▶ **WHAT TO PRODUCE**
Only lines holding the word "wide" should be copied from the material.
### RECORDS FOR THIS TASK
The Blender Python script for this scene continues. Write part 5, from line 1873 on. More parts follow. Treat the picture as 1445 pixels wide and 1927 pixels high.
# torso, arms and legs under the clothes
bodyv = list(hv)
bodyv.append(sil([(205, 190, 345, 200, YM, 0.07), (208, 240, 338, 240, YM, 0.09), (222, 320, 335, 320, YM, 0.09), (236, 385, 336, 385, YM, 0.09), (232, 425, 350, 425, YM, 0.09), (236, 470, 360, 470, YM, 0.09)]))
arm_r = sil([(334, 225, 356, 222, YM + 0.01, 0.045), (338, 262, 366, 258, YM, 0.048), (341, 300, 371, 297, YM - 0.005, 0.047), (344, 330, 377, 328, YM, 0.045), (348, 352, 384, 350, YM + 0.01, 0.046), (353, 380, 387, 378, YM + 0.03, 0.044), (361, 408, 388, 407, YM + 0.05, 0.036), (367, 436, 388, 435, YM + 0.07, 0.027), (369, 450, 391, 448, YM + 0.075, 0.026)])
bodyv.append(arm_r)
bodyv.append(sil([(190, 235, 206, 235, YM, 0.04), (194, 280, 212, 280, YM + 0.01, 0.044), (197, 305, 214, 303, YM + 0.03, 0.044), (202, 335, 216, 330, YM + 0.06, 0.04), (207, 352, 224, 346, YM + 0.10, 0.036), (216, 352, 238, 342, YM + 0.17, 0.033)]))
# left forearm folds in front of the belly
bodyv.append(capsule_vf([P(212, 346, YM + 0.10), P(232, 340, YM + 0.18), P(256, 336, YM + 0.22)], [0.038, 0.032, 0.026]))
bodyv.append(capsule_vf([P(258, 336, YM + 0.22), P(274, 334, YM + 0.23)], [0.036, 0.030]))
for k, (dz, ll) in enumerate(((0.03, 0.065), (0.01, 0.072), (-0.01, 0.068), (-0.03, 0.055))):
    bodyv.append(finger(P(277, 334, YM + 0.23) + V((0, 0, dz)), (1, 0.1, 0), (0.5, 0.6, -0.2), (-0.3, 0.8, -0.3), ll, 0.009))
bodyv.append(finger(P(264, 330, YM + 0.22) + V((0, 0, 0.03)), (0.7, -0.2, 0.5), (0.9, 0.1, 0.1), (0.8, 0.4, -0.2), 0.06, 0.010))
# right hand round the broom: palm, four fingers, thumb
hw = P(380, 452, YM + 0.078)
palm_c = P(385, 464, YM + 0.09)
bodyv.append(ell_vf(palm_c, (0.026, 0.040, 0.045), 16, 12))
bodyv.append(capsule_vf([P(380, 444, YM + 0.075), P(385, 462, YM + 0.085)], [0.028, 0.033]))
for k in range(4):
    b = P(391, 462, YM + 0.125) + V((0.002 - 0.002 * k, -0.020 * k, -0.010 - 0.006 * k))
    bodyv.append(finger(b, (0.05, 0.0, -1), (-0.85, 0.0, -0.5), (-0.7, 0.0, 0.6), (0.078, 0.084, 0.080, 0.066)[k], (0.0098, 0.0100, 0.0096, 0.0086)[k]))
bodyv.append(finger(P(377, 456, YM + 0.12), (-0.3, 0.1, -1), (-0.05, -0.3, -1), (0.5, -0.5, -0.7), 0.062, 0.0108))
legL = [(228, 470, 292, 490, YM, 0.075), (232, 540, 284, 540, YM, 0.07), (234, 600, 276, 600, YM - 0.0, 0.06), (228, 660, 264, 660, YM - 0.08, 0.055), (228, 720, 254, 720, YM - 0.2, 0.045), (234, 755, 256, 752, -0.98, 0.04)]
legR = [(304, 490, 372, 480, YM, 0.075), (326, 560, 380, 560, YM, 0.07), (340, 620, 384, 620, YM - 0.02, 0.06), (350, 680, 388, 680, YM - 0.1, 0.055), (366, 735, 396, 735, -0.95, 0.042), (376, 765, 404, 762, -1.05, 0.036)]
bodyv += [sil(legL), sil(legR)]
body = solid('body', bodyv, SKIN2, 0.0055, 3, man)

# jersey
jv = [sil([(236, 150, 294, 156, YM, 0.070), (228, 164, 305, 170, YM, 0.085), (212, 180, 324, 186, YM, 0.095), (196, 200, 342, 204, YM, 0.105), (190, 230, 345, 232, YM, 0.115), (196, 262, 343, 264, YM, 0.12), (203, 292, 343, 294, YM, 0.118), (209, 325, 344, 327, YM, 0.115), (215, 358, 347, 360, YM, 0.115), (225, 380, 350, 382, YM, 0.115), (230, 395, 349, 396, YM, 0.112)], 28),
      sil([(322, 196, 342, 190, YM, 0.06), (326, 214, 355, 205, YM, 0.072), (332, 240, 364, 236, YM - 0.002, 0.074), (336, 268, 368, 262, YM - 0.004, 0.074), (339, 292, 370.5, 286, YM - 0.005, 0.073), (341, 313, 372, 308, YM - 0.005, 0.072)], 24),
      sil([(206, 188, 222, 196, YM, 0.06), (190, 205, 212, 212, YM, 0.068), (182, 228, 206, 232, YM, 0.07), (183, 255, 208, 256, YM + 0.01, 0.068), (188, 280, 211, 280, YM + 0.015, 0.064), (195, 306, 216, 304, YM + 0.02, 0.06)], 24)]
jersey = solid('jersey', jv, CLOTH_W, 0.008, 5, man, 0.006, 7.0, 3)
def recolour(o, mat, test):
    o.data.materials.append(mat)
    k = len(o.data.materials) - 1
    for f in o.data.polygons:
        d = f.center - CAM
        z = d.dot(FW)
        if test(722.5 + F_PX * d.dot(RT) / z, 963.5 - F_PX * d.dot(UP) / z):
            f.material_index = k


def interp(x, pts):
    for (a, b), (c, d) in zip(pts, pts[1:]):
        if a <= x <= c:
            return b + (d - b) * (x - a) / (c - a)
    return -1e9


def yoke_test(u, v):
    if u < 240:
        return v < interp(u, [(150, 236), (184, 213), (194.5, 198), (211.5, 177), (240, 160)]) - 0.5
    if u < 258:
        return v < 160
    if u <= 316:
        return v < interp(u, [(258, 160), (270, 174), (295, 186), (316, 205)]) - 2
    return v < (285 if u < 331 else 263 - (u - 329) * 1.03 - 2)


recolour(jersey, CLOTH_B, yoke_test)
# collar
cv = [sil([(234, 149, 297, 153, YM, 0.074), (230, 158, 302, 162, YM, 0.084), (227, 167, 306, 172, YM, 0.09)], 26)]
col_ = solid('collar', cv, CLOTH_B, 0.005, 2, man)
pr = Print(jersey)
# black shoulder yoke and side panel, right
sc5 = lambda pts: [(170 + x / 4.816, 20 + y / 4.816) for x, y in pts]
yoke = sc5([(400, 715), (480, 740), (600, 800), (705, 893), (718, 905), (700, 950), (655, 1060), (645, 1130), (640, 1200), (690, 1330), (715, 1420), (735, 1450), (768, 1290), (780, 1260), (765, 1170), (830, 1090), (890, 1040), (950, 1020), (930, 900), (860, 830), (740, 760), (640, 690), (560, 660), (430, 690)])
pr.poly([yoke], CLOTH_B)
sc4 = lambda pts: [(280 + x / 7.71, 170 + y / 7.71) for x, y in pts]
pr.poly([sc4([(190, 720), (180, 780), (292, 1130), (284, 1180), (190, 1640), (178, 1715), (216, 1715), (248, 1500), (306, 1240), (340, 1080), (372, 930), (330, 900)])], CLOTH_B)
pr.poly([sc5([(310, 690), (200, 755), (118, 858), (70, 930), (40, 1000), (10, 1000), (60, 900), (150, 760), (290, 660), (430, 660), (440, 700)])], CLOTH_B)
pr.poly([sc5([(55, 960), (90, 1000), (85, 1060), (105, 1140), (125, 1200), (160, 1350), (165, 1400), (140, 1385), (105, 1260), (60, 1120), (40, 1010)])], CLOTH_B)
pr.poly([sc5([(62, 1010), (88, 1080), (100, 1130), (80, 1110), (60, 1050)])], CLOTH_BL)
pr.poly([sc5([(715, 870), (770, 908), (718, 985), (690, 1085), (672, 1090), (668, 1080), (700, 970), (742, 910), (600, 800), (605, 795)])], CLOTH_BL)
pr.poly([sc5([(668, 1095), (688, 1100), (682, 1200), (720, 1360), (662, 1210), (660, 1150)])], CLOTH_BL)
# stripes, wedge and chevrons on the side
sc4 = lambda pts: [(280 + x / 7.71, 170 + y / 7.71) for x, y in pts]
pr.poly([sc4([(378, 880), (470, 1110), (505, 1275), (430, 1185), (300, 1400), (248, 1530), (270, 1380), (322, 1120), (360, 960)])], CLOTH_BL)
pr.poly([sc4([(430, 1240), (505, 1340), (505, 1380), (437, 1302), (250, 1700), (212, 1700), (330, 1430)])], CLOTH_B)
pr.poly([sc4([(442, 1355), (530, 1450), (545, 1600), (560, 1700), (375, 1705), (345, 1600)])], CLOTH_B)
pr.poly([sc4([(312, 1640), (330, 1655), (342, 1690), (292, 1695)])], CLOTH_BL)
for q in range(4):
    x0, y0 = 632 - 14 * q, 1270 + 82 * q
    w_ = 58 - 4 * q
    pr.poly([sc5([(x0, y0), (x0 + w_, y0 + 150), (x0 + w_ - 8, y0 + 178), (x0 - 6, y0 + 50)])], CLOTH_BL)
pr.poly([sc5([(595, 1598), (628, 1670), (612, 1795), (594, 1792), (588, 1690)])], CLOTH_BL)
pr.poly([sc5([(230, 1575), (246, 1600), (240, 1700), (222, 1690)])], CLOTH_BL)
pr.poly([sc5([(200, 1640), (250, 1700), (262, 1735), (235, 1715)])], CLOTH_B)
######
### RECORDS FOR THIS TASK
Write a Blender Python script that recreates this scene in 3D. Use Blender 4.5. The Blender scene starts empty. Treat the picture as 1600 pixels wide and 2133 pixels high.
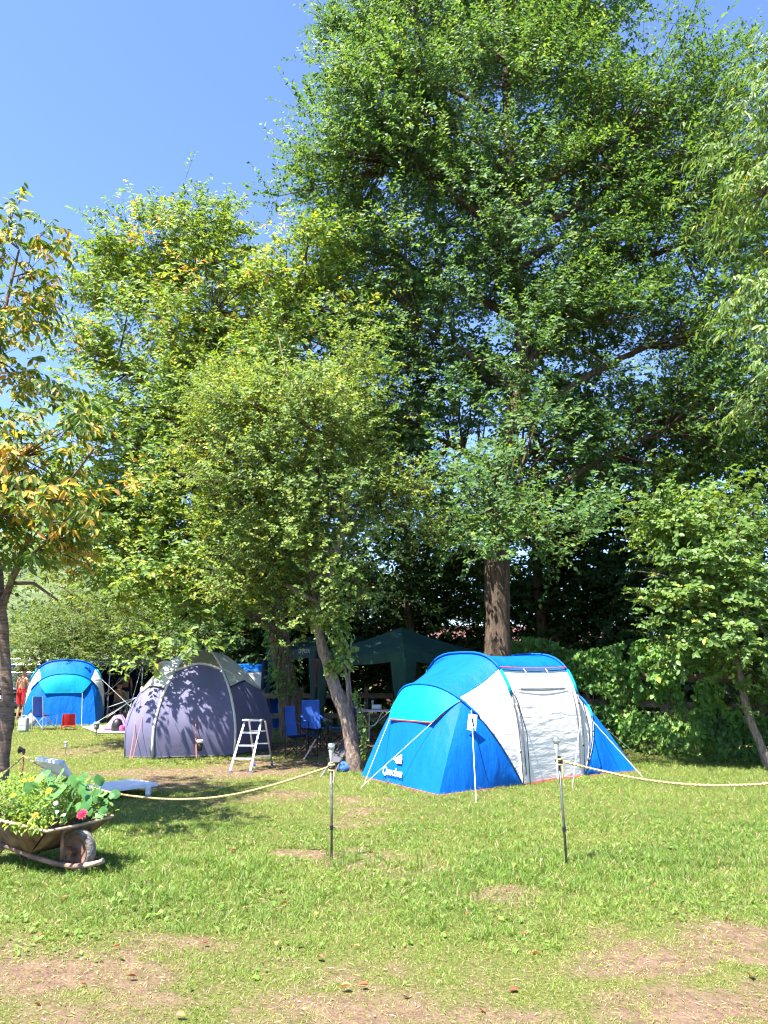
######
▶ **SOLUTION TO THE PROBLEM**
The Blender Python script for this scene continues. Write part 5, from line 1873 on. More parts follow. Treat the picture as 1445 pixels wide and 1927 pixels high.
Write a Blender Python script that recreates this scene in 3D. Use Blender 4.5. The Blender scene starts empty. Treat the picture as 1600 pixels wide and 2133 pixels high.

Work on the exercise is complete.